EXERCISE DIRECTIONS: Write the material out again exactly.

INFORMATION SUPPLIED:

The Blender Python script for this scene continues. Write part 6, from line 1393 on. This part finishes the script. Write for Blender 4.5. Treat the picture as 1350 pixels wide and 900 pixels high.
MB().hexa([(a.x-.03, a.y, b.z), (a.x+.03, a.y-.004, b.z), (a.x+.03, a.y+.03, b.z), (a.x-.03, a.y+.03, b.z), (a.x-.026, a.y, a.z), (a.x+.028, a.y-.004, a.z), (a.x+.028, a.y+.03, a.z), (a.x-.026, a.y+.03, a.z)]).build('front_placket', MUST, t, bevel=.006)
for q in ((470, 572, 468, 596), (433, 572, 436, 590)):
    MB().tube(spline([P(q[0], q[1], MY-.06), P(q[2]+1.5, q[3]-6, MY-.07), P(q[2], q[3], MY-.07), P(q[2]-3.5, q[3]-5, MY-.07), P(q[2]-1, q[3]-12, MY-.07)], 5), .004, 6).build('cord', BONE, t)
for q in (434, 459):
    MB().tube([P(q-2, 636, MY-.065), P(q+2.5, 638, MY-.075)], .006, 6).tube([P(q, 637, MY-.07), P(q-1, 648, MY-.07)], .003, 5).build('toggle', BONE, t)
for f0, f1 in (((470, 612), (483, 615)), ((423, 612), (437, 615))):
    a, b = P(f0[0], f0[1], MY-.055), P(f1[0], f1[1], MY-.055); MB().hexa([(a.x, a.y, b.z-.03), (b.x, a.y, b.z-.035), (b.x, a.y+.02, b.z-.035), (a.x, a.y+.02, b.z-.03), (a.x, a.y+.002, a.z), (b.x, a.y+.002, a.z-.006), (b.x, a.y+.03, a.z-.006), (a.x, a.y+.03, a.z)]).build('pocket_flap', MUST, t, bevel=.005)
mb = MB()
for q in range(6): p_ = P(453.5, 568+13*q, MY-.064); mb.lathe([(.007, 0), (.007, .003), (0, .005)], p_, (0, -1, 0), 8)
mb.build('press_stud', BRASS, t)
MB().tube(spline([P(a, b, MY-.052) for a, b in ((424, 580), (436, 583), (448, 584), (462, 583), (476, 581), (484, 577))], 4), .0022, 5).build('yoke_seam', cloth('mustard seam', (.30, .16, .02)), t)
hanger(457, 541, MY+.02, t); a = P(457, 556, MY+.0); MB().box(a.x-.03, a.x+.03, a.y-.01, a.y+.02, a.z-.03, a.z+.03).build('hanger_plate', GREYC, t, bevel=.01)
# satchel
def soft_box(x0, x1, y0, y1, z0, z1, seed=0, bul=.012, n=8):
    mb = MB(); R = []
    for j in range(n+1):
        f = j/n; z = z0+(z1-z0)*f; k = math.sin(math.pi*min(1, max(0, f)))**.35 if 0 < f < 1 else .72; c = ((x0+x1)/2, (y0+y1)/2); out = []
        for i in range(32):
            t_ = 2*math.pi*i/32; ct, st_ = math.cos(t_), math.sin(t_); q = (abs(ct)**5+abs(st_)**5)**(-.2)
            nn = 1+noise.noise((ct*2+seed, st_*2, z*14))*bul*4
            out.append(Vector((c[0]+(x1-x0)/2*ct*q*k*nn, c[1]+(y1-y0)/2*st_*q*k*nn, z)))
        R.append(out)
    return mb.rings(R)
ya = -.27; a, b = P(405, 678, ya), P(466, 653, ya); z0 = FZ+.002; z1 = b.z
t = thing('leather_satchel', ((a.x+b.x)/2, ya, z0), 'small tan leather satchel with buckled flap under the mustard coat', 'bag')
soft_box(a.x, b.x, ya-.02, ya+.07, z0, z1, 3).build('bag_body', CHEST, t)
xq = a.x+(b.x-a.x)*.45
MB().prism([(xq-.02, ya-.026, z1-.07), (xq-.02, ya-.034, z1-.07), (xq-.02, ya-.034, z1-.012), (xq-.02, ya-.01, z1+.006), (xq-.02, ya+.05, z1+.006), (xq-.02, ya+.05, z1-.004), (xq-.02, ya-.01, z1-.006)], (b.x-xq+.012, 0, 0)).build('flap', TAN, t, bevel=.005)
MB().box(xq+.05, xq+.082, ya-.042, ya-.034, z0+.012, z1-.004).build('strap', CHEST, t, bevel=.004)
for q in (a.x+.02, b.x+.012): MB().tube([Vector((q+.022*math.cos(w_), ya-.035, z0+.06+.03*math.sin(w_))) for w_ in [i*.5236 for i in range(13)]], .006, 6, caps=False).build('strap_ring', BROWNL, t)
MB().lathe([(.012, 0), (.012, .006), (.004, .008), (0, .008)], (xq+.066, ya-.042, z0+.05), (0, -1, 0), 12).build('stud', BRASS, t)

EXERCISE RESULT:
The Blender Python script for this scene continues. Write part 6, from line 1393 on. This part finishes the script. Write for Blender 4.5. Treat the picture as 1350 pixels wide and 900 pixels high.
MB().hexa([(a.x-.03, a.y, b.z), (a.x+.03, a.y-.004, b.z), (a.x+.03, a.y+.03, b.z), (a.x-.03, a.y+.03, b.z), (a.x-.026, a.y, a.z), (a.x+.028, a.y-.004, a.z), (a.x+.028, a.y+.03, a.z), (a.x-.026, a.y+.03, a.z)]).build('front_placket', MUST, t, bevel=.006)
for q in ((470, 572, 468, 596), (433, 572, 436, 590)):
    MB().tube(spline([P(q[0], q[1], MY-.06), P(q[2]+1.5, q[3]-6, MY-.07), P(q[2], q[3], MY-.07), P(q[2]-3.5, q[3]-5, MY-.07), P(q[2]-1, q[3]-12, MY-.07)], 5), .004, 6).build('cord', BONE, t)
for q in (434, 459):
    MB().tube([P(q-2, 636, MY-.065), P(q+2.5, 638, MY-.075)], .006, 6).tube([P(q, 637, MY-.07), P(q-1, 648, MY-.07)], .003, 5).build('toggle', BONE, t)
for f0, f1 in (((470, 612), (483, 615)), ((423, 612), (437, 615))):
    a, b = P(f0[0], f0[1], MY-.055), P(f1[0], f1[1], MY-.055); MB().hexa([(a.x, a.y, b.z-.03), (b.x, a.y, b.z-.035), (b.x, a.y+.02, b.z-.035), (a.x, a.y+.02, b.z-.03), (a.x, a.y+.002, a.z), (b.x, a.y+.002, a.z-.006), (b.x, a.y+.03, a.z-.006), (a.x, a.y+.03, a.z)]).build('pocket_flap', MUST, t, bevel=.005)
mb = MB()
for q in range(6): p_ = P(453.5, 568+13*q, MY-.064); mb.lathe([(.007, 0), (.007, .003), (0, .005)], p_, (0, -1, 0), 8)
mb.build('press_stud', BRASS, t)
MB().tube(spline([P(a, b, MY-.052) for a, b in ((424, 580), (436, 583), (448, 584), (462, 583), (476, 581), (484, 577))], 4), .0022, 5).build('yoke_seam', cloth('mustard seam', (.30, .16, .02)), t)
hanger(457, 541, MY+.02, t); a = P(457, 556, MY+.0); MB().box(a.x-.03, a.x+.03, a.y-.01, a.y+.02, a.z-.03, a.z+.03).build('hanger_plate', GREYC, t, bevel=.01)
# satchel
def soft_box(x0, x1, y0, y1, z0, z1, seed=0, bul=.012, n=8):
    mb = MB(); R = []
    for j in range(n+1):
        f = j/n; z = z0+(z1-z0)*f; k = math.sin(math.pi*min(1, max(0, f)))**.35 if 0 < f < 1 else .72; c = ((x0+x1)/2, (y0+y1)/2); out = []
        for i in range(32):
            t_ = 2*math.pi*i/32; ct, st_ = math.cos(t_), math.sin(t_); q = (abs(ct)**5+abs(st_)**5)**(-.2)
            nn = 1+noise.noise((ct*2+seed, st_*2, z*14))*bul*4
            out.append(Vector((c[0]+(x1-x0)/2*ct*q*k*nn, c[1]+(y1-y0)/2*st_*q*k*nn, z)))
        R.append(out)
    return mb.rings(R)
ya = -.27; a, b = P(405, 678, ya), P(466, 653, ya); z0 = FZ+.002; z1 = b.z
t = thing('leather_satchel', ((a.x+b.x)/2, ya, z0), 'small tan leather satchel with buckled flap under the mustard coat', 'bag')
soft_box(a.x, b.x, ya-.02, ya+.07, z0, z1, 3).build('bag_body', CHEST, t)
xq = a.x+(b.x-a.x)*.45
MB().prism([(xq-.02, ya-.026, z1-.07), (xq-.02, ya-.034, z1-.07), (xq-.02, ya-.034, z1-.012), (xq-.02, ya-.01, z1+.006), (xq-.02, ya+.05, z1+.006), (xq-.02, ya+.05, z1-.004), (xq-.02, ya-.01, z1-.006)], (b.x-xq+.012, 0, 0)).build('flap', TAN, t, bevel=.005)
MB().box(xq+.05, xq+.082, ya-.042, ya-.034, z0+.012, z1-.004).build('strap', CHEST, t, bevel=.004)
for q in (a.x+.02, b.x+.012): MB().tube([Vector((q+.022*math.cos(w_), ya-.035, z0+.06+.03*math.sin(w_))) for w_ in [i*.5236 for i in range(13)]], .006, 6, caps=False).build('strap_ring', BROWNL, t)
MB().lathe([(.012, 0), (.012, .006), (.004, .008), (0, .008)], (xq+.066, ya-.042, z0+.05), (0, -1, 0), 12).build('stud', BRASS, t)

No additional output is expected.